Its been a little tough day for me. I was up late again last night just to finish my project in school. I am still sleepy when i woke but i know i got to woke up and check my fiance if his online. I was a little late that to login cause i am still sleepy. The school and some problems are stressing me out. I do try not to worry but it seems hard. Specially if i cant find a solution for it. I wish my fiance is here with be. I guess it will be better. I know his having a tough time too specially now that I'm far. He wanna do this that he cant do cause I'm far. Honestly i am stress out. I don't wanna think about my problem but, Its hard not too sometimes. Having lots of responsibility and cant do it is really so hard for me.
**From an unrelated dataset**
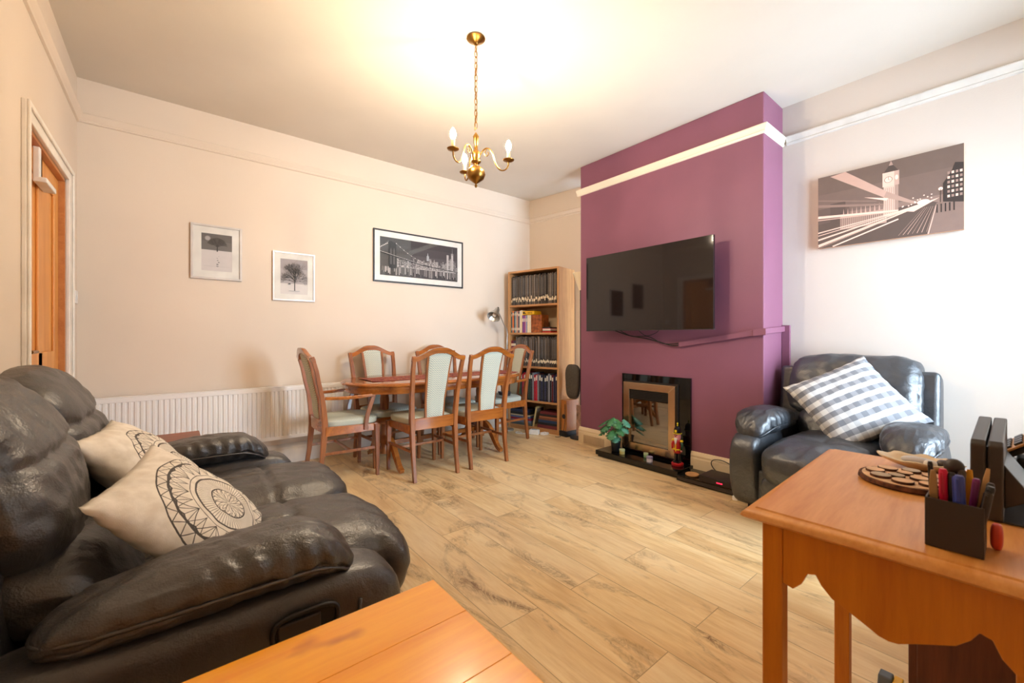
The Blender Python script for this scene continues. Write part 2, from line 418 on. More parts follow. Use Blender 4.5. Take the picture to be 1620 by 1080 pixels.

I hope things will be better. I always pray to god for help and guidance. But as human i sometimes forgot to trust him. I pray i will be more stronger. Cause i know life will be much more tougher.
I do miss my friend Rhea. When she still live with me. we always talk about our problem. At least i have someone to talk too. When i have problems. It feels better if u open your problems to someone and to know someone is listening to your problem. Shes a nice friend. Always there to listen and help me. I wont write a long post today. Cause i got to go and rest. I have school tomorrow. I hope the next project will be easy for me to do.
Another has finish and so far even if its a tough day i am thankful to god in everything that he do. I hope tomorrow it will be better. I know it will.